リズムといいシンセの音色といいメロディとコーラスの絡みといいモロに80年代洋楽テイスト満載で我々おっさん世代にはモータマラン(;゚∀゚)=3

やはりリトグリは70-80'sテイストの黒っぽいサウンドが一番本領を発揮する。
シングル表題曲はどうしてもJ-POPに寄せてしまうのは、戦略上仕方ないとわかってはいてもやや物足りなく感じているおっさんは、こういう曲一発でイチコロになってしまうのです。
これぞまさにおっさんホイホイ

そして昨年秋ツアーのOPとED曲が待望の音源化。
劇的に変化していく壮大なミュージカル的構成が感動的。
いつかリトグリの生バンドを従えたミュージカルを観たいと強く思う。

あとは中島みゆきのカヴァー『糸』の寄せては返すように張り巡らされたコーラスアレンジが素晴らしい。
どこかクリスマス風アレンジのこの曲を聴いて、今年は是非リトグリのクリスマスアルバムを聴いてみたいと思った。
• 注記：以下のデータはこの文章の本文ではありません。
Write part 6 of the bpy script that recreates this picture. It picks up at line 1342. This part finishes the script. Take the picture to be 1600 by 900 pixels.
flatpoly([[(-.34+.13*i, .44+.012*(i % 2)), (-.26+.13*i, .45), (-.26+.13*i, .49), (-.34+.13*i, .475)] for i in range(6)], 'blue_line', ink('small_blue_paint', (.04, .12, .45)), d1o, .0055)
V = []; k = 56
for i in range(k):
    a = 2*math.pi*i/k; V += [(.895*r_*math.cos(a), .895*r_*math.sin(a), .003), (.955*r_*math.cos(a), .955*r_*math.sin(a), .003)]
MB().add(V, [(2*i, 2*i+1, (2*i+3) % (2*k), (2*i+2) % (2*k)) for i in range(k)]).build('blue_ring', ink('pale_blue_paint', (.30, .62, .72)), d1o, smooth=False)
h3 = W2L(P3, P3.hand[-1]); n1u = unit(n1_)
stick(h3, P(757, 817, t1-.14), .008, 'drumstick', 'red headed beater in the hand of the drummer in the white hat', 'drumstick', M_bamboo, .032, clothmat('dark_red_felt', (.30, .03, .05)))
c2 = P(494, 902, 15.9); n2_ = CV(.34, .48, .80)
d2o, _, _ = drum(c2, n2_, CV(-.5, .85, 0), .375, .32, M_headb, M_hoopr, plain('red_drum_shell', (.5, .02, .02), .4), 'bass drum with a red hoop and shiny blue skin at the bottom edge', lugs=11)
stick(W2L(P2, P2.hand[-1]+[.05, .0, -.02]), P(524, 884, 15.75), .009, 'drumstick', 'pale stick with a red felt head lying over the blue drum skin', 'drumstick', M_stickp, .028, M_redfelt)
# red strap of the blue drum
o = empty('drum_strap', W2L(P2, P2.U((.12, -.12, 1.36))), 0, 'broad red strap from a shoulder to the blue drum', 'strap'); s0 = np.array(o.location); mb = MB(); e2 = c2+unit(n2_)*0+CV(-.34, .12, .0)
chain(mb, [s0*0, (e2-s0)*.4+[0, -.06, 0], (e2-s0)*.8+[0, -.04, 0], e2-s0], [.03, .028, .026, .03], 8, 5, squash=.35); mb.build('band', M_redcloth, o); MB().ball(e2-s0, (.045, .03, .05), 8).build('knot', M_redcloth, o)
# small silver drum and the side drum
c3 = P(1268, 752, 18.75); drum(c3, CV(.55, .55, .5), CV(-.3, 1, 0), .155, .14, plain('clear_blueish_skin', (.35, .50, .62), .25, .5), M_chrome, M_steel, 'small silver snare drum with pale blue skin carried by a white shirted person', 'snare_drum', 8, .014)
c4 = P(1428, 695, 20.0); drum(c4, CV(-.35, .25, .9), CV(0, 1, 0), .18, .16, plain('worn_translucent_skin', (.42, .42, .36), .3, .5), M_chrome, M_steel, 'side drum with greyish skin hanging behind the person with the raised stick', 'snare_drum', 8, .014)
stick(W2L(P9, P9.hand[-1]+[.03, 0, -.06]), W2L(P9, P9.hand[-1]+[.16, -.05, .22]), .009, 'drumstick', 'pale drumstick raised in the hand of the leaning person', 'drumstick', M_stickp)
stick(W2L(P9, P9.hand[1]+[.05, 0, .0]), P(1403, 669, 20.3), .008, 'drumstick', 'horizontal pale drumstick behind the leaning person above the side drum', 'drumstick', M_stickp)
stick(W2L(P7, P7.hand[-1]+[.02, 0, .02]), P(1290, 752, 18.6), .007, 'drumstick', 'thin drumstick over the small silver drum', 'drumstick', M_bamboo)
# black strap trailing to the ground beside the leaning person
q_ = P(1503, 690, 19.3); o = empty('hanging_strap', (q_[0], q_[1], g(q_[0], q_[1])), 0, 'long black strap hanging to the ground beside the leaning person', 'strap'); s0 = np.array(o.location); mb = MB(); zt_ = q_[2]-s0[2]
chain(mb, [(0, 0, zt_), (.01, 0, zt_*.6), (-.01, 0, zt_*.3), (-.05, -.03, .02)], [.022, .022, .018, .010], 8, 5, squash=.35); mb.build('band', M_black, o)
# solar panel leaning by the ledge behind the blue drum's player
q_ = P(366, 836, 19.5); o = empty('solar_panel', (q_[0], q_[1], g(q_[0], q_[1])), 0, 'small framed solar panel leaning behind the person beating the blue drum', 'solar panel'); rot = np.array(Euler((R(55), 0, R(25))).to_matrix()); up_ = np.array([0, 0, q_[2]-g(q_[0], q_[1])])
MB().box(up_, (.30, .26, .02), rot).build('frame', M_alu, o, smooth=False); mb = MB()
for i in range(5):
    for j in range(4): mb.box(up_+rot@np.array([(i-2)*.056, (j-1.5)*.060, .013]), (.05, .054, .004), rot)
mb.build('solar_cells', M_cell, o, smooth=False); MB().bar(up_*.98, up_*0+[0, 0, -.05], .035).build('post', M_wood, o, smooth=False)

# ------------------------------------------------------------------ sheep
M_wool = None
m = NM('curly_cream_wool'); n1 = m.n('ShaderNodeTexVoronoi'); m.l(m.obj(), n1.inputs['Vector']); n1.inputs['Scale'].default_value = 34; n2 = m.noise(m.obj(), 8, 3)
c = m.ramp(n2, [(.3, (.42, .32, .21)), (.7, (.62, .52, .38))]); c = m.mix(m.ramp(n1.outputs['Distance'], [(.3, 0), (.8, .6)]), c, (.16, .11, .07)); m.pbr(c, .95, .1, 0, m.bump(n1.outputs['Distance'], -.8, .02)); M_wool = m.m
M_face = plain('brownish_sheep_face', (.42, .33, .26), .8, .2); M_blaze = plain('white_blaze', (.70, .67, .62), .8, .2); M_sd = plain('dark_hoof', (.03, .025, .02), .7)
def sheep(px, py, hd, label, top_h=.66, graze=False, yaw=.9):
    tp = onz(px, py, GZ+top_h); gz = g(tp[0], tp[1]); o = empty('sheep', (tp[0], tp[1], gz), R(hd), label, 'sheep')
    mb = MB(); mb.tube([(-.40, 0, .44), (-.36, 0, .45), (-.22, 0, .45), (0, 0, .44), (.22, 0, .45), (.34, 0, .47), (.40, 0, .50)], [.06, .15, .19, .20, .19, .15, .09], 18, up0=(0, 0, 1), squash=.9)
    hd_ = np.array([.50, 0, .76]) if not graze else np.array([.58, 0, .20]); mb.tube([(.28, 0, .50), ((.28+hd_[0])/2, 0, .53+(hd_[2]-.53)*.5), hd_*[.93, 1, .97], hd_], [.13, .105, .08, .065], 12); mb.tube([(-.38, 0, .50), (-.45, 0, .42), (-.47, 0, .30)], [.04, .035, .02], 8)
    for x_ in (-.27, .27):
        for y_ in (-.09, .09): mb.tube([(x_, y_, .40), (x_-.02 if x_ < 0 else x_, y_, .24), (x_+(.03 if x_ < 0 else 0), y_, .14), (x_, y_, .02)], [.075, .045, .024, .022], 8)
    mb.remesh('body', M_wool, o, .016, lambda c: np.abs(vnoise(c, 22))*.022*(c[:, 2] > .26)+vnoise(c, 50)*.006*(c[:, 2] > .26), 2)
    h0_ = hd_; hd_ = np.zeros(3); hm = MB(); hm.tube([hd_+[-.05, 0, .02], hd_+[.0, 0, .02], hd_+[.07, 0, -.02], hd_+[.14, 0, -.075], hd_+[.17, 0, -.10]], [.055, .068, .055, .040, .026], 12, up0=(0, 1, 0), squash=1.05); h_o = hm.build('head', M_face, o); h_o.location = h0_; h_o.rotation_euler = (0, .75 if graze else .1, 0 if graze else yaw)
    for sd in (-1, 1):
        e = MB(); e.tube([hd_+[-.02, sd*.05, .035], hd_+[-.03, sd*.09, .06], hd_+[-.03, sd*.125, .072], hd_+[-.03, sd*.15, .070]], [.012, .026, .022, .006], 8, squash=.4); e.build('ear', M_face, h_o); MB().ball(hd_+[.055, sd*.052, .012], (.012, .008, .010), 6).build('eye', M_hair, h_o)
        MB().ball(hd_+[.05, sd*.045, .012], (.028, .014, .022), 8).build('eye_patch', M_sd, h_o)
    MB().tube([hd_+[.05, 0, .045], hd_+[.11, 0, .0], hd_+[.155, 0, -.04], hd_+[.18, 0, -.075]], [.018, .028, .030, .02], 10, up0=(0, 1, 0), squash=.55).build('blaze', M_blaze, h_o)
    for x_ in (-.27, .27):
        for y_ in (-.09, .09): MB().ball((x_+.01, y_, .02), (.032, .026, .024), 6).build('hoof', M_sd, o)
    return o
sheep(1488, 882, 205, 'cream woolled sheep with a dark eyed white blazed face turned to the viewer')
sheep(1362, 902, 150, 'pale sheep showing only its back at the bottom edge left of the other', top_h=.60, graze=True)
一つ残念だったのは、『好きだ』のリメイクバージョン。
新規向けに5人編成で紅白披露曲を、という意図は十分理解できるのだが、折角ならば前作のスタジオライブバージョンのようにアレンジも一新してほしかったところ。
若干の楽器の差し替えとリミックスは為されているようだが、いかんせんカラオケを聴かされている感は否めなかった。
メンバー個々の歌の表現力は発表当時から格段に進化しているだけに余計にやや残念。

とは言っても不満点はこれくらいで、あとは5人の急激な成長を感じることができ、楽曲もクオリティの高い作品ばかりで、とにかく歌のパワーがビシビシと伝わってくる名盤だ。
今後長らく愛聴することになるだろう。

このアルバムを引っさげてのアリーナツアーが楽しみでならない。